▶ [EXTRACTED RECORDS]

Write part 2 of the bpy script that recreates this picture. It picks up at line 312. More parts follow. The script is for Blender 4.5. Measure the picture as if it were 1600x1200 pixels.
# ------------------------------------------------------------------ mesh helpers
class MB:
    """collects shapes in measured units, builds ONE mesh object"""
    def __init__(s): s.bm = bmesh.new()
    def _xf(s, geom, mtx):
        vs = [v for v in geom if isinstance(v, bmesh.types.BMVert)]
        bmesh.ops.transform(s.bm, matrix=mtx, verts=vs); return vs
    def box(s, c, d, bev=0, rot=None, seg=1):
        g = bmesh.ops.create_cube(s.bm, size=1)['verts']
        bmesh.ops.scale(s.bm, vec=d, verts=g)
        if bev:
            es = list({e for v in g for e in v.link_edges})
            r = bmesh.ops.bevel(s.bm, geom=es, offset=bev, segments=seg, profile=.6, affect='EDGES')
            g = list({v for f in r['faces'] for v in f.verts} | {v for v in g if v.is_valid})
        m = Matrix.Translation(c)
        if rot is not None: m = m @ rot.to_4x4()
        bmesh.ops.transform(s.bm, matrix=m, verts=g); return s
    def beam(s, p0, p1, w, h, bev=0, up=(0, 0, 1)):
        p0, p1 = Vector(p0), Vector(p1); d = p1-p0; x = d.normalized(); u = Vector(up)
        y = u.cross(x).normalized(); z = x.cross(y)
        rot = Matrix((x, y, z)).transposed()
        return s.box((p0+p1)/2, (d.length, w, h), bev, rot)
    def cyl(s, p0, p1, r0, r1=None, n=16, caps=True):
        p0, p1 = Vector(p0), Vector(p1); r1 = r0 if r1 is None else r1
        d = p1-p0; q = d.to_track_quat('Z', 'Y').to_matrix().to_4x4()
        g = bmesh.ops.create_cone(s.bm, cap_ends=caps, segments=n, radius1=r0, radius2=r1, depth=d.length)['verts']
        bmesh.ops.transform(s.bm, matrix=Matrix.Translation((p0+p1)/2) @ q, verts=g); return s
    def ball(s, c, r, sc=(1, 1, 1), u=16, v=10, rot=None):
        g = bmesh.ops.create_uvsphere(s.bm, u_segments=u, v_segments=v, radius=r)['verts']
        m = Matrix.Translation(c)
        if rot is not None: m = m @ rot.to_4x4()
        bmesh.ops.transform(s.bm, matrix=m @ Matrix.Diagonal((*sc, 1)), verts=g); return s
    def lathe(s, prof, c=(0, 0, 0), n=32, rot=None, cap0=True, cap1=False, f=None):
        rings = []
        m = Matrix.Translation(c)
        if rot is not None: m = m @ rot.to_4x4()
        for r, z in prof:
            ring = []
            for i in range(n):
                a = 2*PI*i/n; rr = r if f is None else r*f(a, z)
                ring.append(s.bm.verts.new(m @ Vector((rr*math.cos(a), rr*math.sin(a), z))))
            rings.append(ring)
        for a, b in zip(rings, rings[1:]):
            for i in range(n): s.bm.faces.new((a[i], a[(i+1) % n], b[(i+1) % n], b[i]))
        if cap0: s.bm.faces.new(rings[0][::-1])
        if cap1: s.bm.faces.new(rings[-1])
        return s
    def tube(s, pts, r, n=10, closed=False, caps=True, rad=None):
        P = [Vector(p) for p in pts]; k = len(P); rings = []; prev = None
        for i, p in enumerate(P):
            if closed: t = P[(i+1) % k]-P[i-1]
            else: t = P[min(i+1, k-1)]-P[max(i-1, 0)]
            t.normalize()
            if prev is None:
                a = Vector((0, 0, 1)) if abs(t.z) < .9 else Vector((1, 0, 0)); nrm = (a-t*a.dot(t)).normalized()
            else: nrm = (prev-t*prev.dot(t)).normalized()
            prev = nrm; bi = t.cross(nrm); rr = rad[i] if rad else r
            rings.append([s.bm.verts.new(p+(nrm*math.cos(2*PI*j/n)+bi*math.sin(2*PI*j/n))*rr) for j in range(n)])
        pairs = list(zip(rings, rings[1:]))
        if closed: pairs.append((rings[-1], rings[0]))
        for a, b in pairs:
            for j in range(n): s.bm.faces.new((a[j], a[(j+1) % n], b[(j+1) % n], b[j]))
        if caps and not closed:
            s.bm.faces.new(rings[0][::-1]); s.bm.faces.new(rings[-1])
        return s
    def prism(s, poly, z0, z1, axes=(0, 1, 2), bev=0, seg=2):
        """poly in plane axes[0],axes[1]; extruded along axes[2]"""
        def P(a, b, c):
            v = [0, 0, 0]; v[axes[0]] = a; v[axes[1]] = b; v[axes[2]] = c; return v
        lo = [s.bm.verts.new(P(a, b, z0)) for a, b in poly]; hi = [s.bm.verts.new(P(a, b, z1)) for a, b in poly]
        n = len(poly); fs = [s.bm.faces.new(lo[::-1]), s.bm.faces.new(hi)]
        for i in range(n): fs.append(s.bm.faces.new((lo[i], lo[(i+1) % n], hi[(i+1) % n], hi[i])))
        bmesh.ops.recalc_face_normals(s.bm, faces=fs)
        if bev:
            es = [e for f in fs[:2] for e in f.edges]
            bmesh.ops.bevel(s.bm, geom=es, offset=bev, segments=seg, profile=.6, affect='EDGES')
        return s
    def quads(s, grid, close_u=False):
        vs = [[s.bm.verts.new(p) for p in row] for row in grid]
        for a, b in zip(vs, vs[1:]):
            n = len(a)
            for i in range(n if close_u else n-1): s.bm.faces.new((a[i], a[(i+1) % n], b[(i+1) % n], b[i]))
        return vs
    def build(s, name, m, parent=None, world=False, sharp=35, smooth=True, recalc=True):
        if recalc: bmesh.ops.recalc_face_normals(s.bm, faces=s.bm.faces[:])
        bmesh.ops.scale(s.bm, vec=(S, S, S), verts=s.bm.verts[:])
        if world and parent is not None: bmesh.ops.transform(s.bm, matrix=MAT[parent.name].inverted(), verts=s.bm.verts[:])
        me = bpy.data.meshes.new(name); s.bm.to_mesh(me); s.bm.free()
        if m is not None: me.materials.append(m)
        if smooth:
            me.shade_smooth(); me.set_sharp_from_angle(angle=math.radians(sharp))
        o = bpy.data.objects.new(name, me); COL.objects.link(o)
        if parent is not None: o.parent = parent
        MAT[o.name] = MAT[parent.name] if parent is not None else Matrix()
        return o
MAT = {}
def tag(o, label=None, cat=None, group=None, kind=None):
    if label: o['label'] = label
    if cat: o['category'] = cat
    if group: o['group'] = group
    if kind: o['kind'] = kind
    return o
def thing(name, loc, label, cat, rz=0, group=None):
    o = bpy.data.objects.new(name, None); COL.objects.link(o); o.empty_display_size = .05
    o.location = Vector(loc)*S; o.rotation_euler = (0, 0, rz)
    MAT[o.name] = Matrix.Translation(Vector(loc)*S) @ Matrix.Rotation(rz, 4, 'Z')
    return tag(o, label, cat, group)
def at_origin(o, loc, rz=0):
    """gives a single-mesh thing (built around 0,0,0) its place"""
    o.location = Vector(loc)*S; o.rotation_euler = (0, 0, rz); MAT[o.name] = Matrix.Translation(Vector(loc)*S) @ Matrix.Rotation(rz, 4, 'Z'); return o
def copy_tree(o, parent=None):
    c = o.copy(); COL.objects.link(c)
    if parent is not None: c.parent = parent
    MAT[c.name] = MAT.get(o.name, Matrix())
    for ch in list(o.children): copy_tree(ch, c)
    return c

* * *

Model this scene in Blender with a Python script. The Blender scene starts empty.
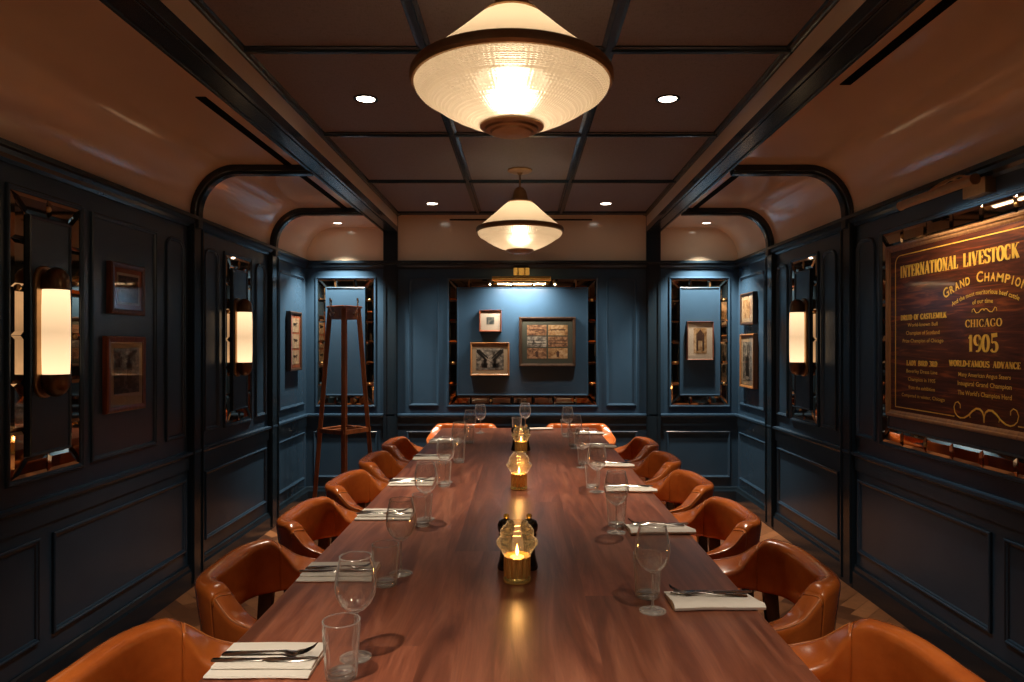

▶ [REQUIREMENTS]
Pull out each line holding the string "this".

▶ [COMPLETED EXERCISE]
Write part 2 of the bpy script that recreates this picture. It picks up at line 312. More parts follow. The script is for Blender 4.5. Measure the picture as if it were 1600x1200 pixels.
Model this scene in Blender with a Python script. The Blender scene starts empty.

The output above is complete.